Ogni dettaglio casalingo viene pronunciato con un entusiasmo quasi religioso, come se tu dovessi esserne coinvolto per forza. E mentre lui/lei continua a parlare, la pazienza ti scivola via come sabbia da una mano sudata. È un crescendo asfissiante. Non c’è ossigeno. Non c’è scampo. Senti il sangue nelle tempie, il rumore ovattato del fastidio puro che sale come febbre. E quando pensi che non possa andare oltre, arriva il colpo di grazia: «Sì, mamma… sì… lo so… la suocera oggi non sta bene… eh sì… sì, sì, lo so che ha quel problema… sì… sì, proprio lì… sì, mamma… sì, sì, lo so…» L’informazione che nessuno vorrebbe ascoltare, mai, in nessun mondo, in nessuna dimensione, arriva come una mazzata sulla nuca. Parla della suocera, dei suoi problemi gastrointestinali, con una naturalezza che sfiora la delinquenza sociale. Tu fissi il pc, ma non stai più leggendo niente. Sei prigioniero di quella voce. La pausa è morta. L’armonia è stata giustiziata in diretta. La telefonata continua, martellante, una grandinata di parole che non concede tregua. Cerchi di salvarti come puoi, tenti qualsiasi diversivo mentale pur di non essere trascinato in quel fiume di dettagli domestici non richiesti. Apri un articolo a caso, poi un altro, poi un altro ancora, ma la voce attraversa tutto, filtra ovunque, si insinua tra le sinapsi come muffa umida. Allora cerchi qualcosa di più estremo: un tutorial online di aramaico antico. Non per cultura, non per curiosità, ma come si ingoia un analgesico, nella speranza di stordire il cervello. Ripeti parole incomprensibili, tenti di memorizzarle, provi a tradurre mentalmente frasi apparentemente sagge, ma la voce del/della collega entra lo stesso nelle pieghe della grammatica semitica, e le sillabe sacre si sporcano di discussioni su pannolini e intestini delicati.
Il fastidio sale. Ti aggrappi agli oggetti sulla scrivania come a boe in mare aperto. Osservi l’etichetta della bottiglietta dell’acqua, la leggi tutta, lentamente, due volte, tre volte. Poi passi alla tazza, al caricatore, al mouse, alla confezione di salviette igienizzanti. Le leggi al contrario, come un monaco tibetano in crisi mistica. Cerchi di tradurle in aramaico, nella speranza che l’antica lingua dei profeti possa proteggerti dal bombardamento fonico che arriva da due sedie più in là. Ma non c’è rito, non c’è mantra, non c’è religione che ti salvi.

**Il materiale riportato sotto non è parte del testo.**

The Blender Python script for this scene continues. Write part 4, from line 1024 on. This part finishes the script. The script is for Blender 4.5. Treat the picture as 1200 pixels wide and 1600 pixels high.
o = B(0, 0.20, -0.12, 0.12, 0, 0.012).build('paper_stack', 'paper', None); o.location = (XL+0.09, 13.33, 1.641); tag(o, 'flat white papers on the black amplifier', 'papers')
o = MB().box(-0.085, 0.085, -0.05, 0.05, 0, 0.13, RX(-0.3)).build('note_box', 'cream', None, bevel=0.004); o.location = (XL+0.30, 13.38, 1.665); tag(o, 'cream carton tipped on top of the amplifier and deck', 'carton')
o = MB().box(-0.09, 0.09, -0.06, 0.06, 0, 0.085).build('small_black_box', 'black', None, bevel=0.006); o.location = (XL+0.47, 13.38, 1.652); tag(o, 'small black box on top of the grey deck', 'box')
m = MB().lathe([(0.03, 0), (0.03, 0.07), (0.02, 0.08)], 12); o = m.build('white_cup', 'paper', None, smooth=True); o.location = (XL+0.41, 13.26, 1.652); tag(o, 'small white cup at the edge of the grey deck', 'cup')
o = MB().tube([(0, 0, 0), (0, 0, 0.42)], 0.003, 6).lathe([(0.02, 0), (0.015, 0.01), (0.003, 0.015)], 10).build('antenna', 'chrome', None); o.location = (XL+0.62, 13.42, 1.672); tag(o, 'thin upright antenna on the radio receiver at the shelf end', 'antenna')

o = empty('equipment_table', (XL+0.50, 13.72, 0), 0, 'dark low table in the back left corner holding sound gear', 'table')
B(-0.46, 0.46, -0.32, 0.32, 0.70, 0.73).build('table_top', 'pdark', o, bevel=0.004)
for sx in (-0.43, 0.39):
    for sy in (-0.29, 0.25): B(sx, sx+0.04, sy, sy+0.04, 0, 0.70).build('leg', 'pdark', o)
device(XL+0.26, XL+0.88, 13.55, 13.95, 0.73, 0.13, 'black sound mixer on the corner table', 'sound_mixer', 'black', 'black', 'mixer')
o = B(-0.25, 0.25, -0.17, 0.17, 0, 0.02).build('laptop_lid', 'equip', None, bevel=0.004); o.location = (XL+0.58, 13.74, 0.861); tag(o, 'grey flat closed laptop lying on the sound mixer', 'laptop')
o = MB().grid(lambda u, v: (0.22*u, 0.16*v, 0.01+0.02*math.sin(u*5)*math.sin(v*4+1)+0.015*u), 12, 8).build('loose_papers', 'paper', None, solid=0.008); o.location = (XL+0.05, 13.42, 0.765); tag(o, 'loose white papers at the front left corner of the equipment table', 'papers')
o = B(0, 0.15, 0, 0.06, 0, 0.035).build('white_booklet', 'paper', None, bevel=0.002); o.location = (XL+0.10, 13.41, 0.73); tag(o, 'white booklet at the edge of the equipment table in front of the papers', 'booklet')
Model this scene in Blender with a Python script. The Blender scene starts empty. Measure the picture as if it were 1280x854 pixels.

La scena del pannolino sporco della suocera — raccontata con quella naturalezza criminale, quella disinvoltura che sfiora l’attentato acustico — si è ormai incisa nella mente. È un’immagine che non vuoi, non cerchi, non desideri, ma che si siede davanti agli occhi come un’ombra sgradevole. Parli con un collega e la vedi. Guardi il monitor e la vedi. Ti volti verso la finestra e la vedi ancora, come un’icona blasfema che ha deciso di eleggere domicilio permanente nel tuo cervello. Ogni dialogo diventa un campo minato. Ogni frase viene filtrata da quell’immagine orrenda che non vuole più andarsene.
E mentre il/la collega continua, imperterrito/a, a narrare la saga dei malesseri familiari, senti che la tua ultima briciola di sanità si aggrappa a un’immagine primordiale: andare da lui/lei, prendere il telefono privato — il suo, quello avvelenato dalle conversazioni tossiche — strapparglielo dalle mani con una grazia feroce e lanciarlo fuori dalla finestra con la solennità di un sacrificio agli dèi della quiete. Guardarlo cadere giù in un volo liberatorio e poi dirgli/le con voce ferma, limpida, finalmente sincera: «Chiudi quella fogna. La cacca della suocera non ci interessa.»
Solo allora la pausa, forse, potrebbe tornare a somigliare a una pausa. Una parentesi fragile, salvata in extremis dall’olocausto telefonico quotidiano. E tu, superstite silenzioso, potresti rimettere in ordine la scrivania, respirare di nuovo e sperare che il pantheon degli uffici, un giorno, abbia pietà.